• DO THIS: Take the lines beginning with the one that contains "Recreate this scene" and ending with the one that contains "C = S.collection", and set them down exactly. Omit all pictures.

• ENTRIES PROVIDED:
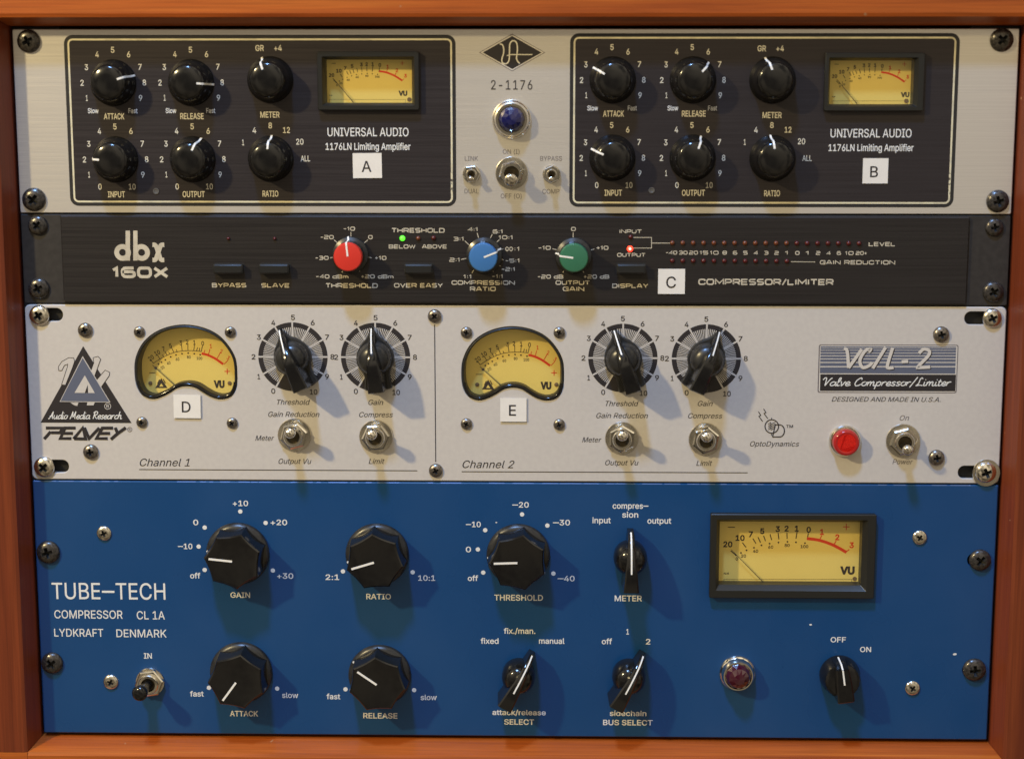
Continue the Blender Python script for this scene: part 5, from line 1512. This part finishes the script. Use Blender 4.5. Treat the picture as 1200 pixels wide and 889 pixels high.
sheet('lettering', bt, [bx('compres_', 738.9, 592.3, 42, 6.6), bx('sion', 738.5, 602.7, 19, 6.6), bx('input', 705, 609.3, 21.5, 6.6), bx('output', 772.6, 609.8, 28, 6.6)])
sheet('lettering', bt, [bx('fix./man.', 608.9, 738.8, 37, 6.4), bx('fixed', 573.8, 750.5, 21, 6.4), bx('manual', 646.6, 750.5, 30, 6.4)])
sheet('lettering', bt, [bx('off', 711.2, 751, 12, 6.4), bx('1', 735.5, 739.6, 3, 6.4), bx('2', 759.5, 751.3, 5.4, 6.4)])
sheet('lettering', bt, [bx('OFF', 982.3, 749, 18, 6), bx('ON', 1014.3, 760.4, 13, 6)])
def dial(texts, dots):
    sheet('dial_numbers', bt, [bx(*t_) for t_ in texts])
    sheet('dial_dots', bt, [dot(x, y, 2.6) for x, y in dots])
dial([('+10', 281.8, 589.4, 18), ('+20', 326.8, 611.7, 19.5), ('0', 229.4, 611.7, 6), ('_10', 217, 639.7, 17), ('off', 228.8, 674, 12), ('+30', 334.2, 674.4, 19)], [(281.6, 598.9), (311.3, 612.3), (239.9, 617.7), (232.8, 640), (239.9, 667.3), (319.8, 668)])
dial([('fast', 230.7, 812.3, 16), ('slow', 340, 814, 19)], [(244.9, 805.2), (324.8, 806.2)])
dial([('2:1', 389.5, 675.8, 16), ('10:1', 500, 676.8, 20)], [(401.9, 669), (483.6, 670)])
dial([('fast', 390.8, 815.5, 16), ('slow', 502.4, 816.5, 19)], [(404.9, 807), (485.3, 808)])
dial([('_20', 610, 591.1, 19.5), ('_30', 658, 611.9, 20), ('_10', 554.7, 614, 17.5), ('0', 548.9, 643.4, 6.2), ('off', 554.2, 677, 12), ('_40', 663.4, 677.4, 20)], [(611.8, 602.3), (641.4, 615.4), (568.6, 620.8), (560, 643.3), (566.3, 670.4), (648.5, 671.5)])
for cx, cy, ang, da in ((278.9, 648.0, -84, 0), (283, 787.0, -144, .4), (442.2, 649.0, -107, -.2), (445.2, 790.2, -55, .3), (607.4, 649.6, -92, .1)):
    knob(bt, fluted_me, fluted_line_me, cx, cy, ang, extra=('index_dot', fluted_dot_me, da * .3))
for cx, cy, ang in ((738.2, 650.5, 0), (607.8, 788.6, 29), (736.4, 789.2, 29)):
    knob(bt, point_me, point_line_me, cx, cy, ang, 'pointer_knob')
knob(bt, mains_me, mains_line_me, 983.6, 789.8, -8, 'pointer_knob')
jewel(bt, 864.3, 789.2, 21.4, 15.0, 5.5, 5.5, 'lens_red_dark', 'dark red jewel lamp in a chrome bezel')
toggle(bt, 175.6, 799.2, 17.0, (162.0, 813.6), 20, 9.2, 5.6, lever='knob', hexr=1.0, bore=.6, hexrot=.15, nuth=2.4)
for px, py, r, a in ((56, 647.2, 13.6, .3), (60.6, 777, 12.8, .7), (1149, 656.5, 13.0, .9), (1142.3, 785, 13.8, .1)):
    screw(bt, 'rack_screw', px, py, r, 'screw_black', a0=a)
for px, py in ((121.7, 624.8), (129.7, 798.9), (1077.8, 629.8), (1069.5, 806.1)):
    screw(bt, 'panel_screw', px, py, 8.8, 'chrome_dull', tall=.42, a0=random.uniform(.2, 1.2))
chips = []
for x, y, r in ((950, 731.5, 1.3), (1119, 766, 1.8), (581.5, 611.8, 1.0)):
    c = W(x, y)
    k = S(x, y)
    chips.append((flat([(c[0] + k * r * (1 + .5 * random.random()) * cos(i * pi / 3), c[1] + k * r * .6 * (1 + .6 * random.random()) * sin(i * pi / 3)) for i in range(6)], .06), M['ink_white']))
sheet('paint_chip', bt, chips)
# edge highlight painted as lighter blue dashes along the worn top edge
wr = []
x = 40.0
while x < 1160:
    ln_ = random.uniform(4, 26)
    if random.random() < .7:
        a_, b2 = W(x, 567), W(min(x + ln_, 1162), 567)
        yt = -5 * U - GP
        t_ = random.uniform(.15, .4)
        wr.append((([(a_[0], yt - .45, -.02), (b2[0], yt - .45, -.02), (b2[0], yt - .06, -.42), (a_[0], yt - .06, -.42)], [(0, 1, 2, 3)]), M['edge_highlight']))
    x += ln_ + random.uniform(1, 10)
sheet('worn_edge_highlight', bt, wr)

# ================================================================== paper letter labels
def paper(letter, xa, ya, xb, yb, w, label, tilt=0.0, dx=0, dy=0, hh=12.5):
    c = W((xa + xb) / 2, (ya + yb) / 2, w)
    k = S((xa + xb) / 2, (ya + yb) / 2)
    hw, hh_ = (xb - xa) / 2 * k, (yb - ya) / 2 * k
    r = thing('paper_label', label, 'paper label', c[0], c[1] - hh_, 'lettered paper labels stuck on the units')
    R = rrect(c[0] - hw, c[1] - hh_, c[0] + hw, c[1] + hh_)
    sheet('paper_square', r, [(loft([lift(R, w), lift(R, w + .28)]), M['paper'])])
    v, f = glyphs(letter, .008)
    xs = [p[0] for p in v]
    cc_ = (min(xs) + max(xs)) / 2
    s = hh * k / CAPH
    sheet('lettering', r, [(([((p[0] - cc_) * s + c[0] + dx * k, (p[1] - CAPH / 2) * s + c[1] - dy * k, w + .33 + p[2]) for p in v], f), M['ink_black'])])
    r.rotation_euler = (pi / 2, 0, 0)
    r.rotation_euler.rotate_axis('Z', tilt)
paper('A', 413.7, 179.6, 447.6, 208.6, .16, 'small white paper label with the letter A, under the upper left meter', .01, -1.0, 1)
paper('B', 1011, 185.6, 1040.6, 215.0, .16, 'small white paper label with the letter B, under the upper right meter', 0, -1.6, 1)
paper('C', 771.2, 315, 802.6, 344.4, 1.5, 'small white paper label with the letter C, on the slim black unit', 0, -.5, 1, 13)
paper('D', 203.4, 462.3, 235.0, 489.8, .55, 'small white paper label with the letter D, below the left kidney-shaped meter', -.01, -1, 0.5)
paper('E', 586.2, 466, 617.0, 494.0, .55, 'small white paper label with the letter E, below the right kidney-shaped meter', 0, -1, .5)
for o in bpy.data.objects:
    for k_ in ('_u', '_v'):
        if k_ in o.keys():
            del o[k_]
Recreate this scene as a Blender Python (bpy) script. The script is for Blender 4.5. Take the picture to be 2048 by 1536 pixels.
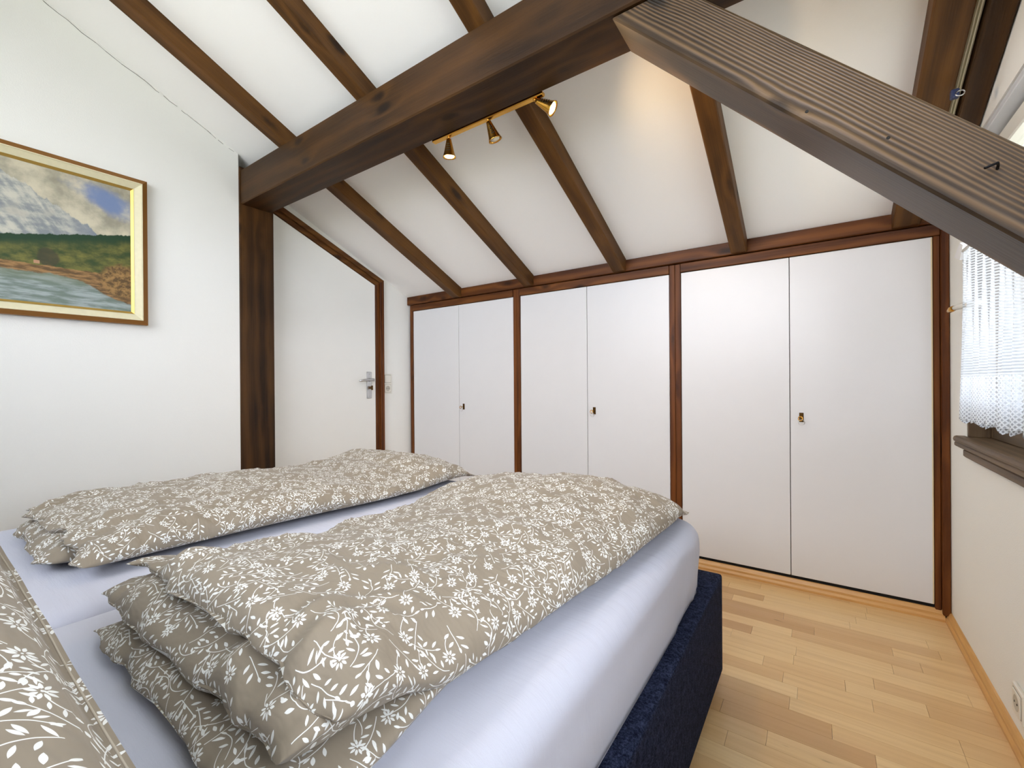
import bpy, bmesh, math, random
from mathutils import Vector, Matrix, noise
random.seed(7)
S = bpy.context.scene
for o in list(bpy.data.objects): bpy.data.objects.remove(o)
C = S.collection

# ------------------------------------------------------------------ camera, world, light, exposure
cam = bpy.data.cameras.new('camera'); cam.sensor_width = 36.0; cam.lens = 880.84/2048*36.0; cam.clip_start = 0.02
co = bpy.data.objects.new('camera', cam); C.objects.link(co); S.camera = co
R_ = Vector((0.81988722, 0.57248002, -0.00718151)); U_ = Vector((0.00516871, 0.00514176, 0.99997342)); F_ = Vector((-0.57250173, 0.81990255, -0.00125667))
M = Matrix((R_, U_, -F_)).transposed().to_4x4(); M.translation = Vector((0, 0, 1.0)); co.matrix_world = M

W = bpy.data.worlds.new('world'); S.world = W; W.use_nodes = True
bg = W.node_tree.nodes['Background']; bg.inputs[0].default_value = (0.88, 0.885, 1.0, 1); bg.inputs[1].default_value = 9.5
S.cycles.max_bounces = 8; S.cycles.diffuse_bounces = 4; S.cycles.glossy_bounces = 2; S.cycles.transmission_bounces = 2; S.cycles.transparent_max_bounces = 6; S.cycles.use_light_tree = False; S.cycles.caustics_reflective = False; S.cycles.caustics_refractive = False
S.view_settings.view_transform = 'Standard'; S.view_settings.look = 'None'; S.view_settings.gamma = 1; S.view_settings.use_curve_mapping = False
S.view_settings.exposure = 0.34

def portal(name, loc, sy, sz, rot=(0, math.radians(90), 0)):
    l = bpy.data.lights.new(name, 'AREA'); l.shape = 'RECTANGLE'; l.size = sz; l.size_y = sy; l.cycles.is_portal = True
    o = bpy.data.objects.new(name, l); C.objects.link(o); o.location = loc; o.rotation_euler = rot
    return o
portal('daylight_portal', (0.60, 1.85, 1.31), 0.82, 1.05)
portal('daylight_portal', (0.60, 0.40, 1.38), 1.12, 1.20)
portal('daylight_portal', (-1.15, -0.98, 2.0), 1.34, 2.34, (math.radians(90), 0, 0))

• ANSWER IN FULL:
Recreate this scene as a Blender Python (bpy) script. The script is for Blender 4.5. Take the picture to be 2048 by 1536 pixels.
import bpy, bmesh, math, random
from mathutils import Vector, Matrix, noise
random.seed(7)
S = bpy.context.scene
for o in list(bpy.data.objects): bpy.data.objects.remove(o)
C = S.collection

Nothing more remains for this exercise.